I had mixed feelings about catching a mud dog, which really is an enormous salamander up to twenty-four inches long. We were told that if one ever bit you, it would not let go until it heard thunder. The scientific name for it is Cryptobranchus alleganiensis. The first part of the name refers to the genus to which it belongs and to the anatomical feature of having hidden (crypto) gills (bronchus). Alleganiensis is the species designation, and, in this case, tells us that this large amphibian was first found in the Allegheny River in Pennsylvania. Out of our ignorance, we would kill these ugly but harmless creatures.
We placed the "good" fish on a hand-made stringer made from a slender birch branch. We inserted the main stem through the fish's gill flap and out through the mouth. We kept the stringer with the water so the fish would live until we walked the mile back home with our fresh catch. We cleaned, scraped, and gutted the fish, making them ready for the frying pan.
The second favorite fishing hole was next to the ruins of the old power dam. Here the water was as deep as eight feet. Even as far back as the 1940s, hardly anyone could remember when the dam was intact and functional. The timbers of the dam are still visible in the water, and the many walkers on the greenway from Boone can stop and see the rock building where the generator was housed and the same timbers that I saw in the 1930s and 1940s.
We cut our own fishing poles and used a single hook with a gob of worms. We never used artificial lures. I remember catching an eight-inch brook trout on such a rig, and, as I was pulling it in, a water snake (Natrix) bit into my trout and didn't let go until I got the fish on the bank.
On one fishing expedition, a panther killed and ate me. David, Paul, Cousin Conley, and I had crossed the steel cable-supported, swinging bridge over the New River to visit the Green family who lived in a house where the sewer plant and dog pound is currently located. The men of the Green family all worked for my momma's daddy, Pa Lige Hollars, in his slaughter house and on his large farm.

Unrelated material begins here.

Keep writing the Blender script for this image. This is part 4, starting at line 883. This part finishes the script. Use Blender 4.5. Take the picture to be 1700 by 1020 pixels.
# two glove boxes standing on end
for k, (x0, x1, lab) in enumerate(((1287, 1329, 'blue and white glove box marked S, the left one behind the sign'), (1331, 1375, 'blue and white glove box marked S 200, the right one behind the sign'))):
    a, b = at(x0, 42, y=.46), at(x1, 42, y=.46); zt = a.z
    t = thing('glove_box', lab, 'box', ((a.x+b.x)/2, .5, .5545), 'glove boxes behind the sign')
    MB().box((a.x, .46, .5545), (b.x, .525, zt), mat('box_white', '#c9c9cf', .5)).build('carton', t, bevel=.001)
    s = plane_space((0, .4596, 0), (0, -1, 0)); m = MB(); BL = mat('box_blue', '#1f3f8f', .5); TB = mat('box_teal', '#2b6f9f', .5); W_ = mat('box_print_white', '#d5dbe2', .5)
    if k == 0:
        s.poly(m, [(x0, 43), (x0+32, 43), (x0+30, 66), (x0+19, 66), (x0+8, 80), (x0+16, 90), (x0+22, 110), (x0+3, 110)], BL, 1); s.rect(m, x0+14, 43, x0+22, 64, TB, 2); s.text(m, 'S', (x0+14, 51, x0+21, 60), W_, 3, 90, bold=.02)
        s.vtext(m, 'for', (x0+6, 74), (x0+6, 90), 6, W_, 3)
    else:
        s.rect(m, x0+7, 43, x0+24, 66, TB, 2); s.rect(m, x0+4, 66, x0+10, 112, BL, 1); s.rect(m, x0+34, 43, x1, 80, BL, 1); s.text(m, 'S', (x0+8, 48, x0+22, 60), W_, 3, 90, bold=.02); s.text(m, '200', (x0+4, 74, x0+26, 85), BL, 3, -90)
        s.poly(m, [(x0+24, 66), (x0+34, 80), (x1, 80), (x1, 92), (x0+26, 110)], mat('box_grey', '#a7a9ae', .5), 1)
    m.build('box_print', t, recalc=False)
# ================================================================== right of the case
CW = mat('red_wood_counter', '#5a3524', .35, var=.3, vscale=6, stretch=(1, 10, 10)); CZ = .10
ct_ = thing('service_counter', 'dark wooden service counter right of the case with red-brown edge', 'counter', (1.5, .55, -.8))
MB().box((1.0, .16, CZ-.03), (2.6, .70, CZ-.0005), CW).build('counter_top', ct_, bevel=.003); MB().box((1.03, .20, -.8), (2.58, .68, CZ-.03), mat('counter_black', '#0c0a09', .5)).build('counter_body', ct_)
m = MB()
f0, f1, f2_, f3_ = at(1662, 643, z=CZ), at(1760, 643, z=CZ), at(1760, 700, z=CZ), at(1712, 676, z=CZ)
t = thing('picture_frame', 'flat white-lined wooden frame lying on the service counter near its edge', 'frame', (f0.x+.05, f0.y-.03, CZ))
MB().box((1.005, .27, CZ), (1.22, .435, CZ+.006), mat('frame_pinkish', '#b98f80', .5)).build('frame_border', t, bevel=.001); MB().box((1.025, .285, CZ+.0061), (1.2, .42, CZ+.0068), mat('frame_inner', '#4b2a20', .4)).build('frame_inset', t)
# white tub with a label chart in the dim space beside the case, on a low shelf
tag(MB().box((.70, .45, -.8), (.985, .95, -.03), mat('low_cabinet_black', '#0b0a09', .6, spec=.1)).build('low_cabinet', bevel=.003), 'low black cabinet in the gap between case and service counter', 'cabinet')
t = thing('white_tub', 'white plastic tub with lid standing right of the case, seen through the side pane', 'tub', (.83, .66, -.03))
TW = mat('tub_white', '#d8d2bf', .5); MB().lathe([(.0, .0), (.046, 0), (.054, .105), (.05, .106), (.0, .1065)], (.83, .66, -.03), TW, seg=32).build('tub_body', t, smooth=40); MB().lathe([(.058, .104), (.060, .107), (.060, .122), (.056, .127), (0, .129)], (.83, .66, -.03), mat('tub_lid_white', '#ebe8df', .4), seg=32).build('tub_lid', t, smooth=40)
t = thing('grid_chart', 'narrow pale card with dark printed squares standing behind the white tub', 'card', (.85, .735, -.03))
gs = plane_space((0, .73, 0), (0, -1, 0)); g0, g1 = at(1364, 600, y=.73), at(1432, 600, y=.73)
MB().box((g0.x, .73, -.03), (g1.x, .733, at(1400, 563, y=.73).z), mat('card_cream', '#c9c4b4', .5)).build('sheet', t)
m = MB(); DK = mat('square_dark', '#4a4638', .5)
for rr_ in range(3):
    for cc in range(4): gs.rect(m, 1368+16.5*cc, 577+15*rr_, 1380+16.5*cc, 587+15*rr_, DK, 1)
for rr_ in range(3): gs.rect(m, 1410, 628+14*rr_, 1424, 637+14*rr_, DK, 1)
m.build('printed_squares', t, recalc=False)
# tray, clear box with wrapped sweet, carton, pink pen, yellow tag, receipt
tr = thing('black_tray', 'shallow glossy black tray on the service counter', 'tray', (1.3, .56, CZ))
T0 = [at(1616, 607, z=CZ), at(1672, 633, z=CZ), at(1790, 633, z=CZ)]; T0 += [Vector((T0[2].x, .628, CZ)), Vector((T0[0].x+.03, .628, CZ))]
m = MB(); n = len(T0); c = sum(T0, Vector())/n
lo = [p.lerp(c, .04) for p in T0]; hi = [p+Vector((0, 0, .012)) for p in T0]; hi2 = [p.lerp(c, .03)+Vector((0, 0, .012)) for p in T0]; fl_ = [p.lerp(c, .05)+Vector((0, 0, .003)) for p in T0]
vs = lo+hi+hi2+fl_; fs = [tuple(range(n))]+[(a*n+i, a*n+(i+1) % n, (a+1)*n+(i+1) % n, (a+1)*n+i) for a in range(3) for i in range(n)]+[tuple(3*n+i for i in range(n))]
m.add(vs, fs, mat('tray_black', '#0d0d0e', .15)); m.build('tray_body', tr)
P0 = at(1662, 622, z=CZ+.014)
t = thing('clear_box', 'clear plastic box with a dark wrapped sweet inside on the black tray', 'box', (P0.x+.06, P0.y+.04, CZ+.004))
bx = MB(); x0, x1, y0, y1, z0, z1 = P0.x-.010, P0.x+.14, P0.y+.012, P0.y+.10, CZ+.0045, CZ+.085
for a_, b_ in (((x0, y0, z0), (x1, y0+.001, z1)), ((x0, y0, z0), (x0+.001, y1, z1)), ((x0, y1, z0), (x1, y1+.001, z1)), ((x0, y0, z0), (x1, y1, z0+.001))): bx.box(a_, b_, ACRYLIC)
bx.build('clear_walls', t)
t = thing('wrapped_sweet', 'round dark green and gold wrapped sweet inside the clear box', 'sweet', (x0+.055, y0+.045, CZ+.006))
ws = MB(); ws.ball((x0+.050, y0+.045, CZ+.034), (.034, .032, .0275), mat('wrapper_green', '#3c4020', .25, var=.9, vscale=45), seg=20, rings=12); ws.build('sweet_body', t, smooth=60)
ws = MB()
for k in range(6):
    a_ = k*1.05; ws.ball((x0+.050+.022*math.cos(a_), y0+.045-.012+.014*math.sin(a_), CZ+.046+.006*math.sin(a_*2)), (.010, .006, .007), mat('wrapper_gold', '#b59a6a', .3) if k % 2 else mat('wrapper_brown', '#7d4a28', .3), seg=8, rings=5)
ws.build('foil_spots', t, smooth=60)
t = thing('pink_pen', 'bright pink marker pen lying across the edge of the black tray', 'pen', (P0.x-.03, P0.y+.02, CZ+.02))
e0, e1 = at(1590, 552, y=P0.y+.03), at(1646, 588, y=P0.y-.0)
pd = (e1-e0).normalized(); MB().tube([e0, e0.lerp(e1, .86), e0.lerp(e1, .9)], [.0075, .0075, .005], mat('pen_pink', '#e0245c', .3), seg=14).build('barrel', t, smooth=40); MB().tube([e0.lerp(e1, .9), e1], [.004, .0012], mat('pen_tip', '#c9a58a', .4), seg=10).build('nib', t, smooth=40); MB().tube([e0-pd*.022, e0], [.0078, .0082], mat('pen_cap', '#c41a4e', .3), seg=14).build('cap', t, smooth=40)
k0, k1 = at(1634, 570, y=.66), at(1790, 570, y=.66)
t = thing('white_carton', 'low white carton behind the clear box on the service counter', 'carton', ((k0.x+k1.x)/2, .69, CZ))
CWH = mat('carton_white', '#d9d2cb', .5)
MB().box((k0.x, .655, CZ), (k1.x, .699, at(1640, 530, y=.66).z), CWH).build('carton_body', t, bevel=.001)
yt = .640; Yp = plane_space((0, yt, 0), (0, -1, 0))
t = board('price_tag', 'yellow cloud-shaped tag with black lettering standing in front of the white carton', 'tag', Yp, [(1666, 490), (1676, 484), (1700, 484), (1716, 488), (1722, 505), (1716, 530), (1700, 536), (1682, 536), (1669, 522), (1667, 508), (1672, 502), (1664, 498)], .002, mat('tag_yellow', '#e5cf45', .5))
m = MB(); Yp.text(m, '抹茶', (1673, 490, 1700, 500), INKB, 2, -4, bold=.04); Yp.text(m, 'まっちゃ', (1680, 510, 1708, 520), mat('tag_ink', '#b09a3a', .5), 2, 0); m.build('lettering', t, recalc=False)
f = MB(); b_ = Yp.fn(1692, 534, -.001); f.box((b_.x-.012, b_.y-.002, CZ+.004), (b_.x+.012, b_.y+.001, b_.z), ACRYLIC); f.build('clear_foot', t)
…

Mrs Green gave us some cookies and told us to be careful because a large, mean mountain lion, a "painter," had been seen prowling the area. We went back across the swinging bridge and through a potato field to the Big Rock to fish.
Just as we settled in and baited our hooks with earthworms, we heard a loud screaming nearby. We knew that it was the painter, and that he would surely kill and eat us. We panicked and made a mad dash across the potato mounds. I must have been five or six years-old, and the fishing hook and line got caught in my pants. David, Paul, and Conley left me behind and the painter killed and ate me.
At least that is the way I remember it.
Now we are saying goodbye to the farm, the site upon which the new Watauga High School will be built, on the same land where we stacked hay and grew cabbage. How can we not be sad? As some sage once said, "more than one thing can be true," so today we rejoice to come together as family to honor and remember our loved ones and our rich mountain heritage.
1 comment:
Hey, Shelton
Thanks for putting this together. I think it's a great way to commmemorate our county heritage as it metamorphoses into the future.
I can't count the number of times I've passed that ancient rock structure on the greenway and wondered what kind of dam had formerly been there. Thanks to Joe's story, and your posting of it, I now understand that it was a "power" dam--hence the need for a structure to house the generator.
The tale about the "painter" that ate Joe was absolutely classic. I couldn't figure out what was really going on until the end. Then I'm lol.
And lastly, am I to assume that the "Rufus" Edmisten, mentioned and pictured herein is our former Attorney General of the state of North Carolina?
Perhaps, with Watauga High School residing at the Edmisten homestead, we'll generate a few more state leaders from that site as time goes by.
Thanks for all your work, Shelton, in getting us this far.